**Your task**
Each line from the start of the data below through the one containing "10).build('top_knob', 'bronze', t)" must be reproduced exactly.

**Dataset content**
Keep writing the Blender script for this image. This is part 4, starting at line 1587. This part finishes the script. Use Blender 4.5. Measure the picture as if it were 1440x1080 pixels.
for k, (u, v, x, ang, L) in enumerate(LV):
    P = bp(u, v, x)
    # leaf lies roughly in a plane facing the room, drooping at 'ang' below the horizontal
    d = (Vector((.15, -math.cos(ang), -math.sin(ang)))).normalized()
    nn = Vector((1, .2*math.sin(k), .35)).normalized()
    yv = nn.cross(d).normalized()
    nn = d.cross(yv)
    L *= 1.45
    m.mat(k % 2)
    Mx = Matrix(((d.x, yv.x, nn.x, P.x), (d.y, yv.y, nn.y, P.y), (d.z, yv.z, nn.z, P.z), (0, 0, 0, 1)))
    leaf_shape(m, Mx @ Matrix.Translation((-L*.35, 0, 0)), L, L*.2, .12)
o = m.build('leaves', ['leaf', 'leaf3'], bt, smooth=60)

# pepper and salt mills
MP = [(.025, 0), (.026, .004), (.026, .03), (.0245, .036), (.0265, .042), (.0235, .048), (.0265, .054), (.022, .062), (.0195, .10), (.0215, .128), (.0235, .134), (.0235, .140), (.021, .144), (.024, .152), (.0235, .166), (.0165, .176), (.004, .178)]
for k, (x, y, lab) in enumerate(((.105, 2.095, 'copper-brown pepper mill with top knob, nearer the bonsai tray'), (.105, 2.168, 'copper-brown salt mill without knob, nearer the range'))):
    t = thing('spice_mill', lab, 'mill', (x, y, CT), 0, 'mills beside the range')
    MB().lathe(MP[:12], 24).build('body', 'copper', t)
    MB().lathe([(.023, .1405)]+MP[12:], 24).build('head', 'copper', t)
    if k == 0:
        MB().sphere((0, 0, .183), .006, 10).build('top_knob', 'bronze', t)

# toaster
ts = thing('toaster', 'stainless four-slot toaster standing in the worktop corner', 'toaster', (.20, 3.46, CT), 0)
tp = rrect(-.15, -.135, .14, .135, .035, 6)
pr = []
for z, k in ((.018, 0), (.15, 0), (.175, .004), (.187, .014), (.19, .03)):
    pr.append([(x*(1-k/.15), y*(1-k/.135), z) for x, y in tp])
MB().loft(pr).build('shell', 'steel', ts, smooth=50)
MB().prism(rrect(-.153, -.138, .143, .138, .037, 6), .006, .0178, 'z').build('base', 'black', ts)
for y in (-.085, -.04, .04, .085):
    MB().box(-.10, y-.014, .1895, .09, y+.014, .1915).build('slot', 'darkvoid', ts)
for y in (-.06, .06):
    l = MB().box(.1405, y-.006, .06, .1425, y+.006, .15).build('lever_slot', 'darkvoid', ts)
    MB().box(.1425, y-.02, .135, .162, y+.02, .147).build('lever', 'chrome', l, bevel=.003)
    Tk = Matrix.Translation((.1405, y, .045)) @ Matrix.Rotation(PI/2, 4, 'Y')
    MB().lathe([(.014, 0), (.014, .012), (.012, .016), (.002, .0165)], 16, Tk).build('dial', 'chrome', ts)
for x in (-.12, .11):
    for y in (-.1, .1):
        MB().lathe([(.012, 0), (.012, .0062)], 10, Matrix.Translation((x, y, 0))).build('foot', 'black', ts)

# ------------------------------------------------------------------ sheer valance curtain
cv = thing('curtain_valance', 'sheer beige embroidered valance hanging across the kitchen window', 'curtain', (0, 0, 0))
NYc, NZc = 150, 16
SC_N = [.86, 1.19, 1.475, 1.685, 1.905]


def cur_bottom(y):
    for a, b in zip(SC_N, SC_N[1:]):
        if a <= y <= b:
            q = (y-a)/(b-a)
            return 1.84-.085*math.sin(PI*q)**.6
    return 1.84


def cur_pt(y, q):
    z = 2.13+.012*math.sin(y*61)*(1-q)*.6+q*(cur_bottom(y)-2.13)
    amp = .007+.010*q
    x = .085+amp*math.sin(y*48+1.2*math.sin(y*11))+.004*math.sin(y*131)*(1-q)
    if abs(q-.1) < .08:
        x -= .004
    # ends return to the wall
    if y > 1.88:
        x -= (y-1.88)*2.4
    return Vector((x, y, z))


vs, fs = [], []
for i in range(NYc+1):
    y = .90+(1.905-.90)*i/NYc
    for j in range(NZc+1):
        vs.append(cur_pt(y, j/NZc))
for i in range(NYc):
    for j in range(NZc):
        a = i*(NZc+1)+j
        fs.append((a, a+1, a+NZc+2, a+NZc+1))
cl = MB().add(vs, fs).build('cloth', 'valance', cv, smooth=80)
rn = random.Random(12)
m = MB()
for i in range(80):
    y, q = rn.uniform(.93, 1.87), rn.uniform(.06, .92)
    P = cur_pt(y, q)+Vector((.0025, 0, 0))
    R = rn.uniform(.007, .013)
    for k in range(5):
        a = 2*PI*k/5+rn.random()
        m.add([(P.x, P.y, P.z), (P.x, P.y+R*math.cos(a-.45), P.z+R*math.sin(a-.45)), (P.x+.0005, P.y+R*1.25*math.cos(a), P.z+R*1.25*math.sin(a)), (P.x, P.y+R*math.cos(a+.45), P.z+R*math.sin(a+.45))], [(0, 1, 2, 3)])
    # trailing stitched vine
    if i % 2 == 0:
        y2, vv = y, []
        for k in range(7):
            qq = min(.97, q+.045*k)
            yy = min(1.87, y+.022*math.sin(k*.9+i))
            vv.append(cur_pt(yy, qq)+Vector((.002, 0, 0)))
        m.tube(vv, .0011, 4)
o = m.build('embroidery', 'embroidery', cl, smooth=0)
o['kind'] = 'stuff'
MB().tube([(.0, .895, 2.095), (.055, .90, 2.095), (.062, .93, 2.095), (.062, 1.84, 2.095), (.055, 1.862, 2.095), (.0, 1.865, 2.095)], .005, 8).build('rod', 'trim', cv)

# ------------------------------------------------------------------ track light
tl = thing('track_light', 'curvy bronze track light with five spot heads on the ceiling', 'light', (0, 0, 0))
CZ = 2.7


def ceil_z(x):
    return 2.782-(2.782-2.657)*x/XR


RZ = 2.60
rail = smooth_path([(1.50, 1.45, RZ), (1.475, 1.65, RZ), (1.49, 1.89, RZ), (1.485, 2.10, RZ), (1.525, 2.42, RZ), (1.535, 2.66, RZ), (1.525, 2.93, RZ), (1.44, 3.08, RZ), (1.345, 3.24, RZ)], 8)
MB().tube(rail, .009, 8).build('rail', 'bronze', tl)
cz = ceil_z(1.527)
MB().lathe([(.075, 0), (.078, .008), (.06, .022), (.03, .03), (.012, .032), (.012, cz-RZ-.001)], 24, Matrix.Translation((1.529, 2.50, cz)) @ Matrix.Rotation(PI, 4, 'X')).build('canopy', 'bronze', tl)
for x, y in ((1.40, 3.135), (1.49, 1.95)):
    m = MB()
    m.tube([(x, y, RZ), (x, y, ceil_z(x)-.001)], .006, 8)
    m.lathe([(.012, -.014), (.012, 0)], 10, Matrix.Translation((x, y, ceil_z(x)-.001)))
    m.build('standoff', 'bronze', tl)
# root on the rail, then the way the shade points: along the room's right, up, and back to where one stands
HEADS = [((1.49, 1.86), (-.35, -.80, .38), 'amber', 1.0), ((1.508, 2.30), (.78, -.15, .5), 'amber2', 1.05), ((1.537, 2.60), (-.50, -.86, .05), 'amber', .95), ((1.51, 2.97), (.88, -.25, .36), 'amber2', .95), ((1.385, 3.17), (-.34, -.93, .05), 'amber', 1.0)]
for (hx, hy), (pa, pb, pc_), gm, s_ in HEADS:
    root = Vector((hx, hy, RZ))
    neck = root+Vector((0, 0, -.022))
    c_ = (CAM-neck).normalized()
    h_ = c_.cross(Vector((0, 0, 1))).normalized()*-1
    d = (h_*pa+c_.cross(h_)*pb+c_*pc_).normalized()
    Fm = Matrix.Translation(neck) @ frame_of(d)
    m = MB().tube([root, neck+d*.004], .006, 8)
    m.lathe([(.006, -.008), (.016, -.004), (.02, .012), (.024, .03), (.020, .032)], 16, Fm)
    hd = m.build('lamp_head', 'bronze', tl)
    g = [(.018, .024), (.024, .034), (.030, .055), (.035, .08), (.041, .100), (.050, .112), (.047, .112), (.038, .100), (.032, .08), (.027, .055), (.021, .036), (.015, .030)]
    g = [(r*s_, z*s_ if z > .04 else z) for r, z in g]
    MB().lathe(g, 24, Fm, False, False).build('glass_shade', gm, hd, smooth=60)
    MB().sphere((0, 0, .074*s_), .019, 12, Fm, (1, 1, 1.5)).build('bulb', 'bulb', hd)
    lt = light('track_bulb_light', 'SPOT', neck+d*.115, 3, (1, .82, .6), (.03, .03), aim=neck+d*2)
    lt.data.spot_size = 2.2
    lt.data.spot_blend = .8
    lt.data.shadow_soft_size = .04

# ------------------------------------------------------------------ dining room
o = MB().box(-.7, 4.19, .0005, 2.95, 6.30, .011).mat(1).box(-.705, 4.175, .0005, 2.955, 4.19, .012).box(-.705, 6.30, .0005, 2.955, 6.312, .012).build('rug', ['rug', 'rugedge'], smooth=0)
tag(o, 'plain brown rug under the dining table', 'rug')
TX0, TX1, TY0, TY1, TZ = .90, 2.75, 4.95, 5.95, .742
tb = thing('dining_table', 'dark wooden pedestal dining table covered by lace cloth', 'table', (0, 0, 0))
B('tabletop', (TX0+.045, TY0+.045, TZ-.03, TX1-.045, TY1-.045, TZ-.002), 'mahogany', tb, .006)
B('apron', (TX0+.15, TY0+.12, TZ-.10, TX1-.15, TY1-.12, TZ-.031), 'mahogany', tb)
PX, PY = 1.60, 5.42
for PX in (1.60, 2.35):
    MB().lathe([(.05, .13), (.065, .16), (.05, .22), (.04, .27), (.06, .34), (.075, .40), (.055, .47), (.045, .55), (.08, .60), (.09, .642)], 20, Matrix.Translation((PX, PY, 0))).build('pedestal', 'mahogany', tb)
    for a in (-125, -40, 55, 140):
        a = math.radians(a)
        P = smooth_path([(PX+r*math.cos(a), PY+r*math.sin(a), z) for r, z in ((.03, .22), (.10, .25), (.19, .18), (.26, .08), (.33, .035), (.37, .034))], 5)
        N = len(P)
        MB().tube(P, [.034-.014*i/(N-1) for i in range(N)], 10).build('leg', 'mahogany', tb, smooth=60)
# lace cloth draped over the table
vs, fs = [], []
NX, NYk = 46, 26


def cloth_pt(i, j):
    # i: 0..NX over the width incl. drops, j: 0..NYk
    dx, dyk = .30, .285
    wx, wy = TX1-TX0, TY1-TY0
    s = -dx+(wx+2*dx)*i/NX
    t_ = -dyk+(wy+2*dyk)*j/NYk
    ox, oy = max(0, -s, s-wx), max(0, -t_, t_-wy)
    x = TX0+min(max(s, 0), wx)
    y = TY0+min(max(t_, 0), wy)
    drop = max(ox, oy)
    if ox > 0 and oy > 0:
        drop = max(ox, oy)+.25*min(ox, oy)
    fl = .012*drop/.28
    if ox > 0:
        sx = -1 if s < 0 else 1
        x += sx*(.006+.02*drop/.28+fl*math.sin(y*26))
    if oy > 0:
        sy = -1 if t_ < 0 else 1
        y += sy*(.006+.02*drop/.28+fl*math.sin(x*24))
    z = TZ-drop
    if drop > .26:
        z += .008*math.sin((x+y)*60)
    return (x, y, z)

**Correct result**
Keep writing the Blender script for this image. This is part 4, starting at line 1587. This part finishes the script. Use Blender 4.5. Measure the picture as if it were 1440x1080 pixels.
for k, (u, v, x, ang, L) in enumerate(LV):
    P = bp(u, v, x)
    # leaf lies roughly in a plane facing the room, drooping at 'ang' below the horizontal
    d = (Vector((.15, -math.cos(ang), -math.sin(ang)))).normalized()
    nn = Vector((1, .2*math.sin(k), .35)).normalized()
    yv = nn.cross(d).normalized()
    nn = d.cross(yv)
    L *= 1.45
    m.mat(k % 2)
    Mx = Matrix(((d.x, yv.x, nn.x, P.x), (d.y, yv.y, nn.y, P.y), (d.z, yv.z, nn.z, P.z), (0, 0, 0, 1)))
    leaf_shape(m, Mx @ Matrix.Translation((-L*.35, 0, 0)), L, L*.2, .12)
o = m.build('leaves', ['leaf', 'leaf3'], bt, smooth=60)

# pepper and salt mills
MP = [(.025, 0), (.026, .004), (.026, .03), (.0245, .036), (.0265, .042), (.0235, .048), (.0265, .054), (.022, .062), (.0195, .10), (.0215, .128), (.0235, .134), (.0235, .140), (.021, .144), (.024, .152), (.0235, .166), (.0165, .176), (.004, .178)]
for k, (x, y, lab) in enumerate(((.105, 2.095, 'copper-brown pepper mill with top knob, nearer the bonsai tray'), (.105, 2.168, 'copper-brown salt mill without knob, nearer the range'))):
    t = thing('spice_mill', lab, 'mill', (x, y, CT), 0, 'mills beside the range')
    MB().lathe(MP[:12], 24).build('body', 'copper', t)
    MB().lathe([(.023, .1405)]+MP[12:], 24).build('head', 'copper', t)
    if k == 0:
        MB().sphere((0, 0, .183), .006, 10).build('top_knob', 'bronze', t)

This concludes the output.